Abstract
THIS volume consists of a series of essays written at various dates and now collected in book form. The subjects discussed are: post-War economic tendencies up to 1925; gold and prices; Britain and world trade; economic progress 1925–29; tariff level indices, and an essay entitled “Quo Vadimus?” in which present-day economic trends are examined. Mr. Loveday is head of the Economic Intelligence Service of the League of Nations Secretariat, Geneva, and is thus well qualified to discuss these problems. He points out that Great Britain's share in world trade has declined and continues to decline.
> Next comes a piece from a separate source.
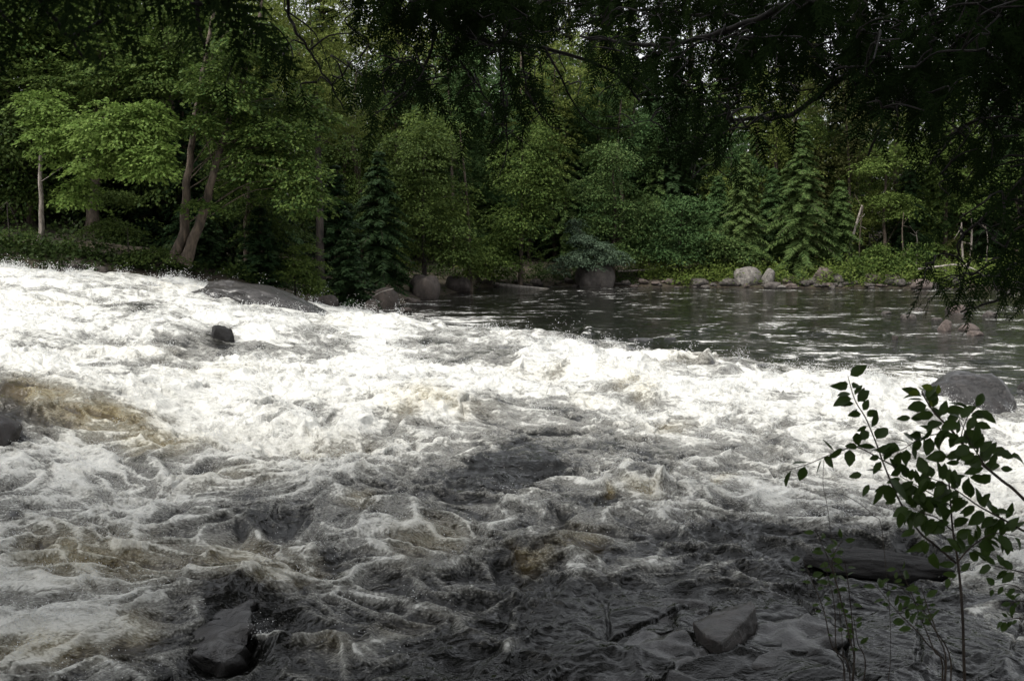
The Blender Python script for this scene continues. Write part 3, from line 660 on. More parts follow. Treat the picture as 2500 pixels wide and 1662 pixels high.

Whereas in 1913 she claimed 13.9 per cent of all exports, in 1928 this had fallen to 11.2 per cent. He considers that the forces determining economic development to-day demand a revision of industrial methods and a modification of industrial technique which have perhaps been less fully accomplished in Great Britain than elsewhere, though mobility of demand and the rapid progress of science render suppleness of industrial mechanism more necessary than ever. The book suffers from the form in which it is composed, and would have been improved if rewritten into a homogeneous whole.
Britain and World Trade: Quo Vadimus and other Economic Essays.
By A. Loveday. Pp. xxi + 229. (London, New York and Toronto: Longmans, Green and Co., Ltd., 1931.) 10s. 6d. net.